In October 2015, the administration announced the creation of a “domestic counter terrorism counsel” within the Department of Justice. During his speech on the subject, Assistant Attorney General John Carlin talked about the use of undercover operatives and informants to determine if someone suspected of radical views will “walk the walk” when “they are given the opportunity to act.” But while Carlin claimed that the FBI does not investigate individuals or groups on the basis of their political beliefs, the historical record amply demonstrates otherwise.

In 2006, St. Martin’s University professor David Price obtained several hundred documents via the Freedom of Information Act that chronicled decades of FBI surveillance of Arab-American and Columbia University professor Edward Said and others in the Arab-American and Palestinian-American community. Neither Said or any of his interlocutors had any role in or connections with terrorist activities.

In 2014, The Intercept revealed FBI and NSA monitoring of the email traffic of several prominent Arab- and Muslim-Americans between 2002 and 2008, including civil liberties activists, lawyers, and at least one GOP political candidate. None had connections to terrorism.

Between 1993 and possibly as late as 2006, several Arab- and Muslim-American suburban communities near Chicago were the subject of intense FBI surveillance, an episode that will be featured in the 2016 documentary The Feeling of Being Watched.

As reported by The Intercept in January 2015, a Department of Justice-issued CVE-related grant to the St. Paul-Minneapolis Police Department was used in 2009 to fund a police liaison position with the Muslim American Society of Minnesota, which used the liaison to organize community outreach meetings on gang prevention and domestic violence. The police subsequently pressured MAS officials to turn over lists of attendees at the meetings, but MAS officials refused out of concerns community members would end up in local, state, or federal law enforcement databases without cause.

The FBI’s renewed emphasis on surveillance and informant development within the Arab- and Muslim-American community for intelligence gathering purposes is not only discriminatory and having a chilling effect on the community, it contravenes efforts by local officials to uncover potential extremists by making citizens less willing to talk to government officials and police at any level.

Another revelation in October 2015 was the FBI’s development of a school-based CVE initiative that Arab- and Muslim-American civil society groups briefed on the program asserted would be “…asking teachers to become an extension of law enforcement.” The U.K. experience in this area is also instructive of the pitfalls of such a program.

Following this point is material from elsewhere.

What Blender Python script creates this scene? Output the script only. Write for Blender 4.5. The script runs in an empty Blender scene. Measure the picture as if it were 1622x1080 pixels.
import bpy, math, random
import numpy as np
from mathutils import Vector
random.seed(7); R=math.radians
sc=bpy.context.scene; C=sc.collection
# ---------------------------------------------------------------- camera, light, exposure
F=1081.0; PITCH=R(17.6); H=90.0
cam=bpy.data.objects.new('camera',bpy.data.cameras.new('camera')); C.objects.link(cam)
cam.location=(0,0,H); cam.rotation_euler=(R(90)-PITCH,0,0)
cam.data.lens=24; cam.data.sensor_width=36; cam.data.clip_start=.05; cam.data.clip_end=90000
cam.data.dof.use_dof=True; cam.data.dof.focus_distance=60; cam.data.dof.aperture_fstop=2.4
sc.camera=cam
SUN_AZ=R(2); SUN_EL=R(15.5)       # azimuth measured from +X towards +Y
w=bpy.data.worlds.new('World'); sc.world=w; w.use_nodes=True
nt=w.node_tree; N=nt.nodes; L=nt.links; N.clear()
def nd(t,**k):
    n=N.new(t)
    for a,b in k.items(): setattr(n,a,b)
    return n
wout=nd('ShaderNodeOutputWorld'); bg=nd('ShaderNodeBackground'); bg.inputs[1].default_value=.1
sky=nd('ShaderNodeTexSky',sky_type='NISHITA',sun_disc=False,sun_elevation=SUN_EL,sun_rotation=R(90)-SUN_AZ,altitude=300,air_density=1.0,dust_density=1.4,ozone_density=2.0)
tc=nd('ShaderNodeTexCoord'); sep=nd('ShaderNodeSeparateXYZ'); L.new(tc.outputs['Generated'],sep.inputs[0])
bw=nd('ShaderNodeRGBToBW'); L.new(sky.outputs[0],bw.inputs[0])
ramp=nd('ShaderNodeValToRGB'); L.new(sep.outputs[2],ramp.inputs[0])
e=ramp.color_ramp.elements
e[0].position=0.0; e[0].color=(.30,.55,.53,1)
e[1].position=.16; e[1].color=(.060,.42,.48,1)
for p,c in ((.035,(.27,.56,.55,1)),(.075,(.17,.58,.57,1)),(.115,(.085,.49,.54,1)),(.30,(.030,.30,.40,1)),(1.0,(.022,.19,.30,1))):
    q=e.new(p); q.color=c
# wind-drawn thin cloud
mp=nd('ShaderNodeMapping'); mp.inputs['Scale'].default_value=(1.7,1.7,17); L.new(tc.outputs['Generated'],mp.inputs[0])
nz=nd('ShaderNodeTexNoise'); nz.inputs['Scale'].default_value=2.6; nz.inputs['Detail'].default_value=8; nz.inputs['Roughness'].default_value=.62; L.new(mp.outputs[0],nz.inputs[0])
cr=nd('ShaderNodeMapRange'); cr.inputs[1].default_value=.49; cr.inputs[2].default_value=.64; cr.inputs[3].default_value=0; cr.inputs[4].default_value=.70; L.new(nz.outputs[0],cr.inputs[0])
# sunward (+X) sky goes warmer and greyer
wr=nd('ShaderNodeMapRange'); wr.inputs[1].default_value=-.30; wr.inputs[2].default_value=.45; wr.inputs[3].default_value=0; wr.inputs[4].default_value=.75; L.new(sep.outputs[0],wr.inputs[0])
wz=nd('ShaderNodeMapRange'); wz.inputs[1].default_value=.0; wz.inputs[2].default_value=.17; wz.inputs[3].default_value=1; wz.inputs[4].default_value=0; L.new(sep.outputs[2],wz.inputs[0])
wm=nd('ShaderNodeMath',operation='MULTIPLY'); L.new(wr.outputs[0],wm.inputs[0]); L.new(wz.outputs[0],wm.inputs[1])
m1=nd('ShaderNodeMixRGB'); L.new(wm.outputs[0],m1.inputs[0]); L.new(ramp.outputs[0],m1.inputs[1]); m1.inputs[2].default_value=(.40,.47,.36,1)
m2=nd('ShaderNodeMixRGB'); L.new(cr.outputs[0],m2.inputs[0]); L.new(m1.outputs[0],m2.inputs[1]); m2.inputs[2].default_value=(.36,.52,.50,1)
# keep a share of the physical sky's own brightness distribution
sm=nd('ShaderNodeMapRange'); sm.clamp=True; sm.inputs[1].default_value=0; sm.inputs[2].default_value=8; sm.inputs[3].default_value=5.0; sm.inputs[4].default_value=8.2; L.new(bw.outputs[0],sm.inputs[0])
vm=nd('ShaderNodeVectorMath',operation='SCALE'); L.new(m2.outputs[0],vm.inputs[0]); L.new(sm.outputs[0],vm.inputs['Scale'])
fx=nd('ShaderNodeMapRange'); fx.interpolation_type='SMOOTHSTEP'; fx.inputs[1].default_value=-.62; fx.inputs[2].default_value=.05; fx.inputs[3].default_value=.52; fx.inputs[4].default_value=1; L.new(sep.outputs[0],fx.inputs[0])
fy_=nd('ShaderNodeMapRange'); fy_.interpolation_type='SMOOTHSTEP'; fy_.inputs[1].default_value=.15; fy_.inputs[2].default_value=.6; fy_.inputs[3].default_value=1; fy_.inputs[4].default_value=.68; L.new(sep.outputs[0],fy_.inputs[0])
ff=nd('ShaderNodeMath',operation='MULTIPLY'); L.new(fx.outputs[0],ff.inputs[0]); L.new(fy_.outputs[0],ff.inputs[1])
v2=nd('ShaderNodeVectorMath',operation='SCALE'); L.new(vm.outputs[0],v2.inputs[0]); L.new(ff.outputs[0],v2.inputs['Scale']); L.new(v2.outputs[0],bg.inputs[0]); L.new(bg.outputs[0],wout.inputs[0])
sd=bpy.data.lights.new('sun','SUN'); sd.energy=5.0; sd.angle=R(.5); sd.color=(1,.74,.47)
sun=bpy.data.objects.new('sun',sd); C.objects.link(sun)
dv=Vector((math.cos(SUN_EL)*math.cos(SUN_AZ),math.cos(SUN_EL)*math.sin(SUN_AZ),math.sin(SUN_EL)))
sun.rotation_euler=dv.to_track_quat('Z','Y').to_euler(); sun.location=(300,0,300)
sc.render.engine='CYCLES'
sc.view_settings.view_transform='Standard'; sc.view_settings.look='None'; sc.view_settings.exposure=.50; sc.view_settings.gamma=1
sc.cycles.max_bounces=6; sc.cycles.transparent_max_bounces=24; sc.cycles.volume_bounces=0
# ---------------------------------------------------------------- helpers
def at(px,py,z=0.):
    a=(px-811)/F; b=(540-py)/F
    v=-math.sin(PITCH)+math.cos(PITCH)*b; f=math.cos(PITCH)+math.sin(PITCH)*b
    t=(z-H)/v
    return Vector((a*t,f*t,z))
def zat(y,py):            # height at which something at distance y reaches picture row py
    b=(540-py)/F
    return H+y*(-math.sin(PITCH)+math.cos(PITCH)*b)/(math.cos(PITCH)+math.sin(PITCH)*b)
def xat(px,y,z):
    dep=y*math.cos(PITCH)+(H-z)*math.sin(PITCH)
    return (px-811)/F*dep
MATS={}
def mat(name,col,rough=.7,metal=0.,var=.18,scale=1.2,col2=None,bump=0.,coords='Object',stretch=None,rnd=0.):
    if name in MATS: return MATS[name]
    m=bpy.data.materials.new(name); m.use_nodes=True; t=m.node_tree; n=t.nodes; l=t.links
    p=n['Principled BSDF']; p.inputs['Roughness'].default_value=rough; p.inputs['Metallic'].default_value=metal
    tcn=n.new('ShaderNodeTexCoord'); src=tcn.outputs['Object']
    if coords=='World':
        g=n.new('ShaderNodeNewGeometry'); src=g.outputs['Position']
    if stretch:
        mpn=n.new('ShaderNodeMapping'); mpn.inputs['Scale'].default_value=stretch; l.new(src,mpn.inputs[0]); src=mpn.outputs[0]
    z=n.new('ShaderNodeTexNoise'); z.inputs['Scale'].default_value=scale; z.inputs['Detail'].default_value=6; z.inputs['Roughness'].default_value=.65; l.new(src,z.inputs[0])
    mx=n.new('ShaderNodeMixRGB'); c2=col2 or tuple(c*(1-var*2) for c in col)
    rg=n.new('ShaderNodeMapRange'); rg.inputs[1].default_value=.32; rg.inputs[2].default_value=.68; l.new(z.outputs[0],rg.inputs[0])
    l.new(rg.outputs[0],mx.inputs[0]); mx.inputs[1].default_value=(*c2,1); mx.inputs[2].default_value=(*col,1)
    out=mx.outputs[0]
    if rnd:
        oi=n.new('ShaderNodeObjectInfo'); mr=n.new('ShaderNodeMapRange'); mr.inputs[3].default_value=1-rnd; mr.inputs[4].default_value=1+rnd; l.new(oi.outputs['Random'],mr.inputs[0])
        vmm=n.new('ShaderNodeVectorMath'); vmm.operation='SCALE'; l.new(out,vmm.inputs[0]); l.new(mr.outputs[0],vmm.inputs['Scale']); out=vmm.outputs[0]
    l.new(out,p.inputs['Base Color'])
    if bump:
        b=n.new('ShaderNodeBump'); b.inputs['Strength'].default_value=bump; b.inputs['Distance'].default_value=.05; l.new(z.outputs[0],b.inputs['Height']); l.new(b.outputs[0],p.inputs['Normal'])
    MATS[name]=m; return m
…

During its annual meeting in April 2015, the U.K.‘s National Union of Teachers voted in favor of a motion condemning the Prevent program in the face of government pressure on teachers to report on student behavior or comments involving terrorism or Islamic radicalism. Talha Ahmed, spokesperson for the Muslim Council of Britain, told Al Jazeera that “Many parents and some students feel they can no longer confide in their teachers or even crack a joke about certain things because what they say or how they act could be interpreted as signs of radicalisation or extremism.” Indeed, the 2015 Counterterrorism and Security Act passed by Parliament levies a duty on public employees, including Britain’s teachers, to “prevent people from being drawn into terrorism.”

While the FBI’s proposed “Don’t Be A Puppet” program cannot be forced on American school districts, its emphasis on looking for vaguely defined signs of extremism among only Arab- or Muslim-American students in U.S. schools is likely to be have the same stigmatizing and chilling effects as those already seen in Britain’s schools.

And the executive branch’s troubling commitment to CVE is being mirrored in Congress.

Earlier this year, a number of civil society groups wrote to House Homeland Security Chairman Michael McCaul (R‑TX) to express their strong opposition to his Countering Violent Extremism Act. The bill would create an Office for Countering Violent Extremism in DHS and fund it at not less than $10 million annually, a portion of which would allegedly go for research into “indicators” of potential extremist behavior. As the bill’s critics noted in their letter to McCaul, “Despite years of federally-funded efforts, researchers have not developed reliable criteria that can be used to predict who will commit a terrorist act.”

In December 2015, Senator Corey Booker (D‑NJ) introduced the Countering Online Recruiting of Violent Extremists Act. Booker’s bill would create DHS-funded, university-based “CVE labs” whose purpose would be, among other things, the analysis of social networks “to identify individuals on social media who are susceptible to recruitment to violent extremism and at whom technology-based CVE solutions can be directed, and indicators of susceptibility recruitment to violent extremism…”

The bill reads very much like a university-based version of the FBI’s proposed high school-focused “Don’t Be A Puppet” program, based on the same failed belief that there are a discrete, scientifically verifiable number of indicators for who will become a terrorist. And it has exactly the same kind of domestic intelligence gathering overtones and associated risks to the constitutional rights of those identified — or misidentified — as alleged terrorists-in-waiting.

These CVE programs and proposed laws are little more than expensive, wasteful, and discriminatory “counterterrorism theater” designed to convince the non-Muslim public that federal officials are “doing something” about the threat from ISIS here at home. And indeed these CVE-related actions are doing something: they are causing us to “fall short of our ideals” yet again, handing ISIS and like-minded extremists unearned victories at the expense of our Arab- and Muslim-American neighbors. Victory against ISIS does start here at home — by ending policies and programs that treat all Arab- and Muslim-Americans as suspects first, and citizens a very distant second.